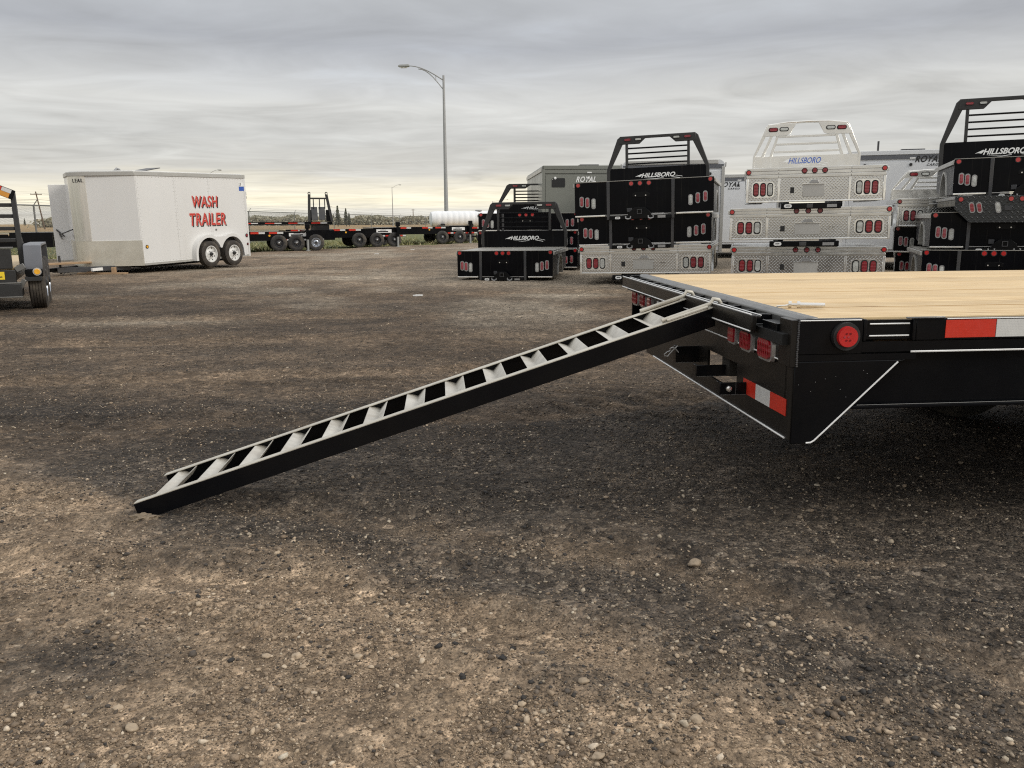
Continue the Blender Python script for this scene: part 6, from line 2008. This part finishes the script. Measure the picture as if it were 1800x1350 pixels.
# silver pin lying on the deck
cT, sT = math.cos(TR), math.sin(TR)
pu, pv = 0.20, 0.36
t2 = thing('hitch_pin', 'silver bent steel pin lying on the wooden deck near its corner', 'pin', (TA[0] + pu * cT - pv * sT, TA[1] + pu * sT + pv * cT, Z + 0.0035), TR - R(20))
MB().tube([(-0.03, 0, 0.011), (0.075, 0, 0.011)], 0.010, 12).build('shank', mt['zinc'], t2, smooth=60)
MB().tube([(-0.03, 0, 0.011), (-0.055, 0.002, 0.011), (-0.075, -0.012, 0.008), (-0.11, -0.012, 0.005)], 0.0065, 10, 0.003).build('handle', mt['zinc'], t2, smooth=60)
for k in (-0.025, -0.058):
    MB().lathe([(0.0135, -0.006), (0.0135, 0.006)], (k, 0, 0.0125), 'x', 12).build('collar', mt['zinc'], t2)

# scraps on the far lot
for sx, sy, lab in ((-4.45, 38.4, 'scrap of white paper on the lot below the middle distant flatbed'), (-5.3, 33.5, 'scrap of white litter on the lot in front of the distant row'), (-1.6, 14.4, 'scrap of white litter on the lot before the single black bed')):
    o = MB().prism([(-0.08, -0.025), (0.07, -0.04), (0.09, 0.025), (-0.025, 0.045)], 'z', 0, 0.02).build('litter_scrap', mt['white'])
    o.location = (sx, sy, 0.0)
    tag(o, lab, 'litter', 'scraps of litter on the lot')

# the heap of grit pushed up by the ramp foot
bm = bmesh.new()
bmesh.ops.create_icosphere(bm, subdivisions=4, radius=1)
for v in bm.verts:
    q = v.co.copy()
    k = 1 + 0.55 * mnoise.noise(q * 2.2 + Vector((3, 1, 0))) + 0.25 * mnoise.noise(q * 6)
    v.co = Vector((q.x * 0.075 * k, q.y * 0.055 * k, max(q.z, -0.4) * 0.022 * k))
me = bpy.data.meshes.new('grit_heap')
bm.to_mesh(me)
bm.free()
me.materials.append(mat('packed_grit', (0.20, 0.155, 0.105), 0.9, 0, 0.3, 30, bump=0.8, bscale=120))
o = bpy.data.objects.new('grit_heap', me)
COL.objects.link(o)
o.location = (-1.60, 3.44, 0.0)
o.scale = (1, 1, 1)
tag(o, 'small heap of tan grit pushed up at the foot of the ramp', 'grit heap')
- - -
OBJECTIVE: Copy out all the data exactly; skip the pictures.

RESPONSE FOR THIS EXERCISE:
Continue the Blender Python script for this scene: part 6, from line 2008. This part finishes the script. Measure the picture as if it were 1800x1350 pixels.
# silver pin lying on the deck
cT, sT = math.cos(TR), math.sin(TR)
pu, pv = 0.20, 0.36
t2 = thing('hitch_pin', 'silver bent steel pin lying on the wooden deck near its corner', 'pin', (TA[0] + pu * cT - pv * sT, TA[1] + pu * sT + pv * cT, Z + 0.0035), TR - R(20))
MB().tube([(-0.03, 0, 0.011), (0.075, 0, 0.011)], 0.010, 12).build('shank', mt['zinc'], t2, smooth=60)
MB().tube([(-0.03, 0, 0.011), (-0.055, 0.002, 0.011), (-0.075, -0.012, 0.008), (-0.11, -0.012, 0.005)], 0.0065, 10, 0.003).build('handle', mt['zinc'], t2, smooth=60)
for k in (-0.025, -0.058):
    MB().lathe([(0.0135, -0.006), (0.0135, 0.006)], (k, 0, 0.0125), 'x', 12).build('collar', mt['zinc'], t2)

# scraps on the far lot
for sx, sy, lab in ((-4.45, 38.4, 'scrap of white paper on the lot below the middle distant flatbed'), (-5.3, 33.5, 'scrap of white litter on the lot in front of the distant row'), (-1.6, 14.4, 'scrap of white litter on the lot before the single black bed')):
    o = MB().prism([(-0.08, -0.025), (0.07, -0.04), (0.09, 0.025), (-0.025, 0.045)], 'z', 0, 0.02).build('litter_scrap', mt['white'])
    o.location = (sx, sy, 0.0)
    tag(o, lab, 'litter', 'scraps of litter on the lot')

# the heap of grit pushed up by the ramp foot
bm = bmesh.new()
bmesh.ops.create_icosphere(bm, subdivisions=4, radius=1)
for v in bm.verts:
    q = v.co.copy()
    k = 1 + 0.55 * mnoise.noise(q * 2.2 + Vector((3, 1, 0))) + 0.25 * mnoise.noise(q * 6)
    v.co = Vector((q.x * 0.075 * k, q.y * 0.055 * k, max(q.z, -0.4) * 0.022 * k))
me = bpy.data.meshes.new('grit_heap')
bm.to_mesh(me)
bm.free()
me.materials.append(mat('packed_grit', (0.20, 0.155, 0.105), 0.9, 0, 0.3, 30, bump=0.8, bscale=120))
o = bpy.data.objects.new('grit_heap', me)
COL.objects.link(o)
o.location = (-1.60, 3.44, 0.0)
o.scale = (1, 1, 1)
tag(o, 'small heap of tan grit pushed up at the foot of the ramp', 'grit heap')